Au Bel-Air, quartier situé à proximité du Palais national, qui a été le théâtre d'affrontements entre bandes armées ces derniers mois, le « calme » est enfin revenu. Les habitants qui avaient fui leurs domiciles en raison de la situation sont maintenant appelés par les bandits à regagner leurs demeures.

 

Cependant, cette initiative des bandits suscite de nombreuses questions. Certains citoyens y voient une manœuvre politique visant à faciliter la tenue d'élections, tandis que d'autres soulignent que cette démarche a été entamée peu après la visite du Secrétaire général des Nations unies, Antonio Guterres.

 

En effet, le 1er juillet dernier, le chef de l'ONU a effectué une visite en Haïti, au cours de laquelle il s'est entretenu avec le Premier ministre, Ariel Henry et de nombreux acteurs locaux représentant divers horizons.
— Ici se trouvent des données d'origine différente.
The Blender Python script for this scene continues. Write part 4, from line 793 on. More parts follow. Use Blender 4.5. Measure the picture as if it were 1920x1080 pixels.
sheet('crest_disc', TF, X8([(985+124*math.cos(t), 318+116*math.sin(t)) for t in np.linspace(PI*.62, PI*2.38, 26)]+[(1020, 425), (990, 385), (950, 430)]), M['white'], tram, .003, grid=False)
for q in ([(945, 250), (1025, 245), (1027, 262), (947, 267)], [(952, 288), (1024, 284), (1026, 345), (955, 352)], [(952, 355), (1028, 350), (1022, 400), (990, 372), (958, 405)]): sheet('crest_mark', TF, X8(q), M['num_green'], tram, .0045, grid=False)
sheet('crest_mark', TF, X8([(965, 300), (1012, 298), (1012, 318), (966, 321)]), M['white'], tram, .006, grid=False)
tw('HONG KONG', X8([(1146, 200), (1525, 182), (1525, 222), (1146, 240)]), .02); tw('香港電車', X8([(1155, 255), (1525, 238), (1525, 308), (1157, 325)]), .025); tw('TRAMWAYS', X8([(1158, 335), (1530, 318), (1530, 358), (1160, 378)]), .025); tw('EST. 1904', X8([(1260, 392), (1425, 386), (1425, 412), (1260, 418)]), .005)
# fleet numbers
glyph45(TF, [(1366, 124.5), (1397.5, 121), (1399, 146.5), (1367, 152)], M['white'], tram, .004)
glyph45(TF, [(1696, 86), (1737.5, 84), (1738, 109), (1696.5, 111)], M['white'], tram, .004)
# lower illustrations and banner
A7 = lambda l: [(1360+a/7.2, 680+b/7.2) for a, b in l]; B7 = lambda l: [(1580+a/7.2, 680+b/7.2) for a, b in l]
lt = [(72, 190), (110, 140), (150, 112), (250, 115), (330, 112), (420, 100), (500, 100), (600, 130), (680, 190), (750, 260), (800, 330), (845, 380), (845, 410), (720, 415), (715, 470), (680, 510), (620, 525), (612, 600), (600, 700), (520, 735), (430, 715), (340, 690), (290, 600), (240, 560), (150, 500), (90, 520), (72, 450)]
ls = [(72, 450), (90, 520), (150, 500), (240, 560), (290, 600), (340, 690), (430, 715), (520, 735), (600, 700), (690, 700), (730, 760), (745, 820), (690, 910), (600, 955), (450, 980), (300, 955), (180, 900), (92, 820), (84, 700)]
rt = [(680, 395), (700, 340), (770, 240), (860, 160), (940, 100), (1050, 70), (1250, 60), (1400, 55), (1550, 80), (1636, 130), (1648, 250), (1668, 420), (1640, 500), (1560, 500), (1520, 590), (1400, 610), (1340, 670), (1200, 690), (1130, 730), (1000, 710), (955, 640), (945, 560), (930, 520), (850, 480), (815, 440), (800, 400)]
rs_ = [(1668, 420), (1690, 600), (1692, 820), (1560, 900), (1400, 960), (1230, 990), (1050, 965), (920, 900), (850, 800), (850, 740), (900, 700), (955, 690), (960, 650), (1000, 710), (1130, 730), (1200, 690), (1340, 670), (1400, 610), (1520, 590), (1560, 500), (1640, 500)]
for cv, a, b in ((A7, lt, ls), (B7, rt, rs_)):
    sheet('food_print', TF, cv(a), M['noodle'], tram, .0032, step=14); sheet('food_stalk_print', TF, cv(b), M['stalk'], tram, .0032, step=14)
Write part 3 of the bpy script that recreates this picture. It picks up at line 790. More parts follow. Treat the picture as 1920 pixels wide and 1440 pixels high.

Lors d'une conférence de presse avant son départ, M. Guterres a réitéré sa demande d'envoi d'une force militaire robuste dans le pays afin de rétablir la sécurité sur le territoire.

 

Ainsi, certains estiment que cette apparente paix entre les groupes armés rivaux ne serait qu'un subterfuge visant à détourner l'attention internationale du pays. Il convient de rappeler que la situation sécuritaire chaotique prévalant en Haïti est abordée lors de pratiquement toutes les rencontres internationales, et la communauté internationale est de plus en plus alarmée par l'insécurité croissante.

 

Pour Pierre Espérance du Réseau national de défense des droits humains (RNDDH), c'est une bonne initiative qui garantit un peu de répit à la population opprimée, victime de massacres et de viols collectifs. Cependant, il rappelle que ce n'est pas la première fois que les bandits parlent de paix, mais qu'après un certain temps, ils recommencent à terroriser les citoyens pacifiques.

 

«Il ne peut vraiment y avoir de paix réelle tant que les bandits restent armés. Ils parlent de paix alors que des zones comme Canaan restent encore impraticables. Lorsque les gangs intégreront un programme de désarmement, je pourrai croire en la paix dont ils parlent»,soutient-il.

 

Par ailleurs, le défenseur des droits humains déclare que le semblant d'unité des gangs armés est orchestré par d'anciens dirigeants du parti haïtien Tèt Kale (PHTK), qui ont occupé des postes importants dans le pays. Ils ont, dit-il, utilisé leurs liens avec les gangs pour rendre le pays instable, dans le but de dissimuler des affaires de corruption les concernant, telles que celle du fonds Petro Caribe. Selon Pierre Espérance, cette soi-disant paix vise à détourner l'attention des projecteurs qui sont braqués sur eux.

 

Cependant, il est important de noter que d'autres groupes armés, notamment celui dirigé par Vitelhomme Inoncent, opèrent dans plusieurs localités de la commune de Pétion-Ville et de Tabarre, intensifient leurs exactions contre la population civile.